▶ [TASK TO CARRY OUT]: Identify all lines in the data containing the string "that". Copy them out.

────

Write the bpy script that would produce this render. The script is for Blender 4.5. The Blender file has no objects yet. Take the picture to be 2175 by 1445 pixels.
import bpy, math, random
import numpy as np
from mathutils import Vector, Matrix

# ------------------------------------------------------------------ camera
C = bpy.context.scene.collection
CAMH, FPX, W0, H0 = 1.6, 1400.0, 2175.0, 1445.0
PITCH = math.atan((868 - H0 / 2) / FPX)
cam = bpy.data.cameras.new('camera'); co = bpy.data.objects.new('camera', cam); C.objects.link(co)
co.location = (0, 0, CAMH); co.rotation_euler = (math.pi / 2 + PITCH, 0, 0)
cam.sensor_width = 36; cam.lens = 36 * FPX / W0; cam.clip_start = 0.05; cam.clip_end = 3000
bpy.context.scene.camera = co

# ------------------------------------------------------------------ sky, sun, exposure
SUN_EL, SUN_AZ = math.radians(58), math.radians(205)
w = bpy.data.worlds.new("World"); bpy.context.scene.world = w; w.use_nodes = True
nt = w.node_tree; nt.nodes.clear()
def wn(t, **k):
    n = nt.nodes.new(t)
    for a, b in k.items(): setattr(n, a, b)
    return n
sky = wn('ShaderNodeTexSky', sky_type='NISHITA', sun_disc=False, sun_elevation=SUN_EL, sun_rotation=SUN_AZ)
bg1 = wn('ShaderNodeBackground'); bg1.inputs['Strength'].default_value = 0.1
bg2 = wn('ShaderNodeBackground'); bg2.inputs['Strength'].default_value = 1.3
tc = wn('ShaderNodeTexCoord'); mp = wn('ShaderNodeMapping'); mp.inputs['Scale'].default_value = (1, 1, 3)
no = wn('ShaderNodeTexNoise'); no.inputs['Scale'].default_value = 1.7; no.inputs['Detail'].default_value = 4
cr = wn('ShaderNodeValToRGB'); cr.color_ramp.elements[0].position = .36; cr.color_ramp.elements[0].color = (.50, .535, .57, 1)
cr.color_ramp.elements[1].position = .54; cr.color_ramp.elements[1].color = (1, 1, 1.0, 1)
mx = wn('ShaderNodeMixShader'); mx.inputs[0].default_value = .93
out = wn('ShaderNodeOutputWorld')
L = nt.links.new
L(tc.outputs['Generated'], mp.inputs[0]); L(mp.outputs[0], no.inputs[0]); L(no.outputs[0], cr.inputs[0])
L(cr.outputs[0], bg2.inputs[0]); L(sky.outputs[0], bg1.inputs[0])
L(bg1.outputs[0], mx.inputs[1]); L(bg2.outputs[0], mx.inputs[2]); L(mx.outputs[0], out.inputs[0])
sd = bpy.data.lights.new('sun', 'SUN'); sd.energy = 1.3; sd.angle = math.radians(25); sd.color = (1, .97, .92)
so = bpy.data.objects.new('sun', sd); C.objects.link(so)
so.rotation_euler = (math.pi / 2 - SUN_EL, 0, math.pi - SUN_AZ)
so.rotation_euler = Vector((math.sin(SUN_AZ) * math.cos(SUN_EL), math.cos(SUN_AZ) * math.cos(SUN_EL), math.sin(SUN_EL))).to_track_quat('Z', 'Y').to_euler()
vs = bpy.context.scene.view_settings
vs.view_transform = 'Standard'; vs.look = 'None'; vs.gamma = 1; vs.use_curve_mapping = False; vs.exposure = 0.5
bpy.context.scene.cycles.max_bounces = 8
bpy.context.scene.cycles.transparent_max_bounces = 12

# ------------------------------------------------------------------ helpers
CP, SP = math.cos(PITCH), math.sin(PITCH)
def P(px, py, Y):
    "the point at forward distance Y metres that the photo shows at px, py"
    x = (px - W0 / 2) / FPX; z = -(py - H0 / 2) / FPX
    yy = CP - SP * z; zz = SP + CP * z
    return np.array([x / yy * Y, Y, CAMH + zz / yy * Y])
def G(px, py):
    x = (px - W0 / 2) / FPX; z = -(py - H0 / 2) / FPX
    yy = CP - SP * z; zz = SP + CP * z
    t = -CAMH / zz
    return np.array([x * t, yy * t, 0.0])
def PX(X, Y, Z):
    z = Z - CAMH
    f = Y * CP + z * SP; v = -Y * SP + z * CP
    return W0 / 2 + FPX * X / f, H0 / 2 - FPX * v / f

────

▶ [TASK RESULT]:
Write the bpy script that would produce this render. The script is for Blender 4.5. The Blender file has no objects yet. Take the picture to be 2175 by 1445 pixels.
    "the point at forward distance Y metres that the photo shows at px, py"